Using A Vending Machine Bill Acceptor With Arduino

We’ve all seen, and occasionally wrestled with, bill acceptors like the one [Another Maker] recently liberated from an arcade machine. But have you ever had one apart to see how it works? If not, the video after the break is an interesting peak into how this ubiquitous piece of hardware tells the difference between a real bill and a piece of paper.

But [Another Maker] goes a bit farther than just showing the internals of the device. He also went through the trouble of figuring out how to talk to it with an Arduino, which makes all sorts of money-grabbing projects possible. Even if collecting paper money isn’t your kind of thing, it’s still interesting to see how this gadget works on a hardware and software level.

As explained in the video, a set of belts are used to pull the bill past an array of IR LEDs.
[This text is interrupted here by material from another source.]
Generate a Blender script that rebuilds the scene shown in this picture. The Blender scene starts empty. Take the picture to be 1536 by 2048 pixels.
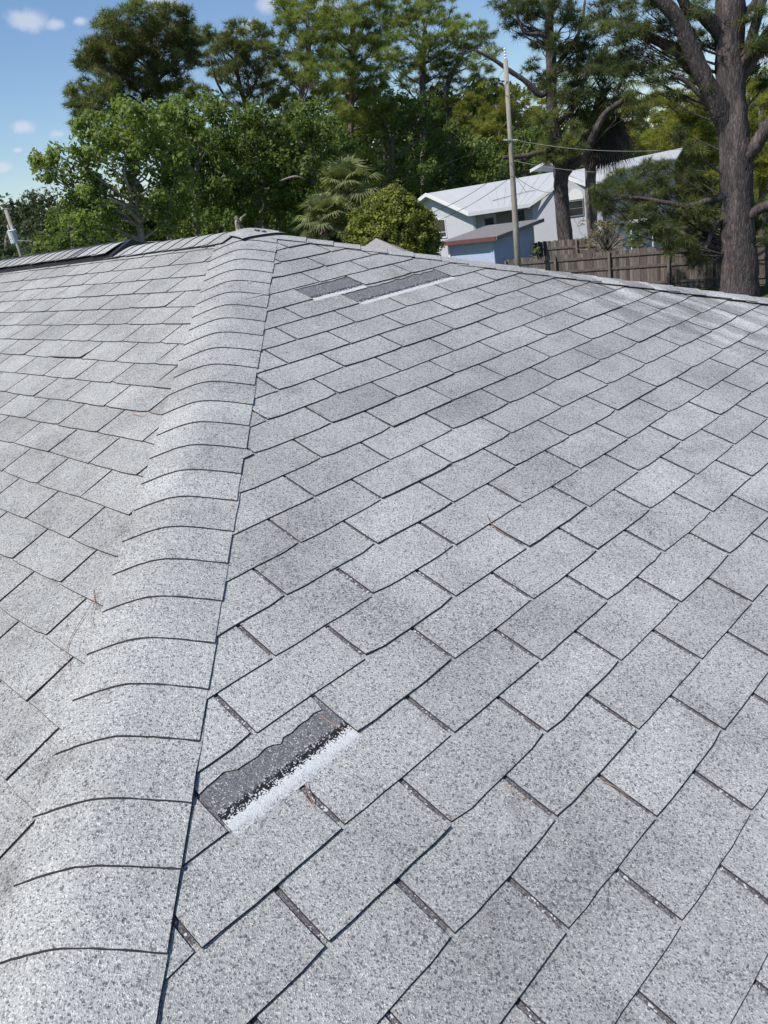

The hardware uses these to scan the bill and perform some dark magic to determine if it’s a genuine piece of currency. [Another Maker] notes that these readers actually need to receive occasional firmware updates to take into account new bill designs. In fact, the particular unit he has is so out of date that it won’t accept modern $5 bills; which may explain how he got it for free in the first place.

Years ago we saw one of these bill acceptors used to make a DIY Bitcoin ATM. Of course back then, a few bucks would get you a semi-reasonable amount of BTC. These days you would skip the paper currency and do it all digitally.

9 thoughts on “Using A Vending Machine Bill Acceptor With Arduino

  1. I would be interested in knowing if the devices that receive the data from the LED’s are analog or digital, and it would be interesting to see if you could capture their output on a known good bill and search for pieces of that in the firmware to create firmware that would accept new bills. It would seem that you have all the pieces you need to scan a bill to create the new firmware. If the brain in the thing was big enough it would be even cooler to come up with a way you could tell it what memory slot to replace and just scan a new bill a few times. Kind of like a finger print scanner on a computer.